Однако, оставаясь верным традиции, и он не может поставить знак равенства между «достойным похвалы» и «святым». Как будет показано далее, подобная осторожность будет характерна для всего периода византийского богословия.
Подводя итог раздела, следует ответить на вопрос: насколько византийские авторы воспринимали военные сюжеты Ветхого Завета как руководство к действиям? Для ромеев изложенные в тексте Библии исторические события были, безусловно, непреложным фактом. Видя себя прямыми продолжателями Древнего Израиля, они воспринимали его историю как свою собственную, при удобных случаях проводя параллели между его царями и действиями василевсов.

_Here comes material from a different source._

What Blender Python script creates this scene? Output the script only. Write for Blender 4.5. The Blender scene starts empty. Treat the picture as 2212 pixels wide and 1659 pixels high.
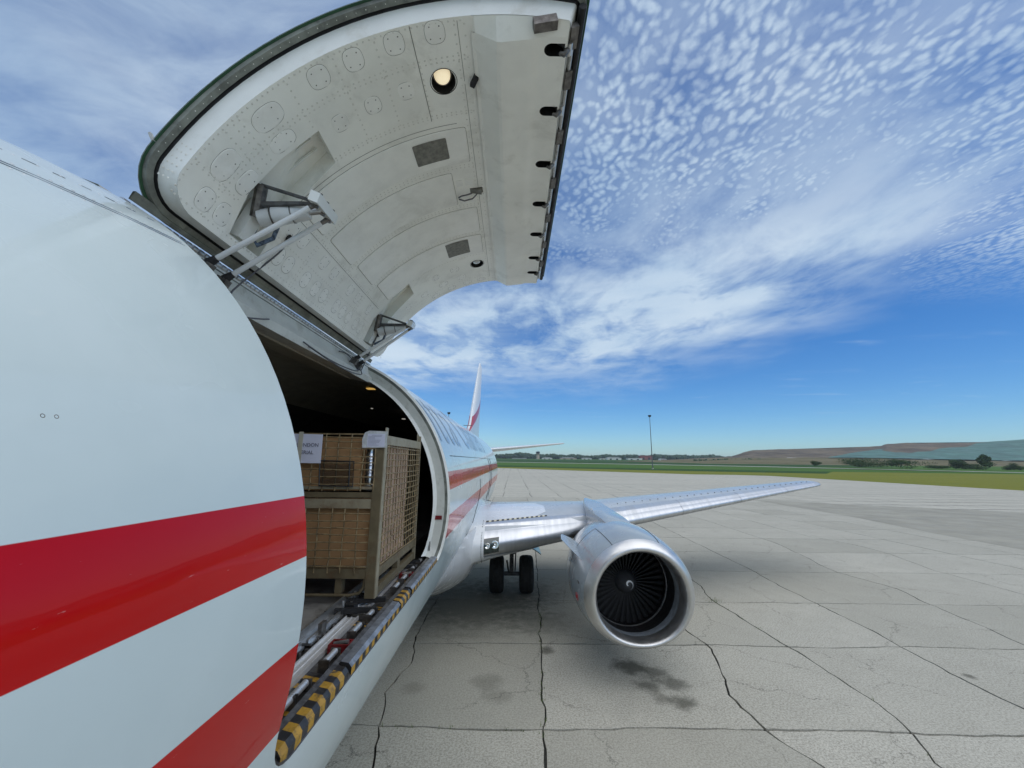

Тем не менее частота использования тех или иных «образцов» из священного текста была разной. Общий оборонительный характер византийских войн делал малоактуальными образы захватнической войны в духе книги Иисуса Навина или первых книг Царств. Намного ближе к ромейским реалиям, особенно после начала арабской экспансии, были образы защищающих народ и веру израильтян эпохи Первого Храма, а также Маккавеи.
Однако из-за того, что сами ромеи воспринимали войны как нарушение естественного хода вещей, им было сложно принять идею благословляющего на кровопролитие Бога. Из исторических книг Библии они заимствовали представление о тесной связи безопасности государства и твердости в вере народа и правителей. Что привело к устойчивому штампу в богословской литературе — во время правления по-настоящему хорошего правителя войн просто не бывает. Незначительные же столкновения на границе просто не стоят внимания.
Исходя из этого священная война, описанная в книге Иисуса Навина, воспринималась как уникальное исключение в далеком прошлом, а не призыв к аналогичным действиям в настоящем. Ее важность они видели не в примере того, как можно сражаться с язычниками, а в многообразных аллегориях и образах мистического пути к Богу.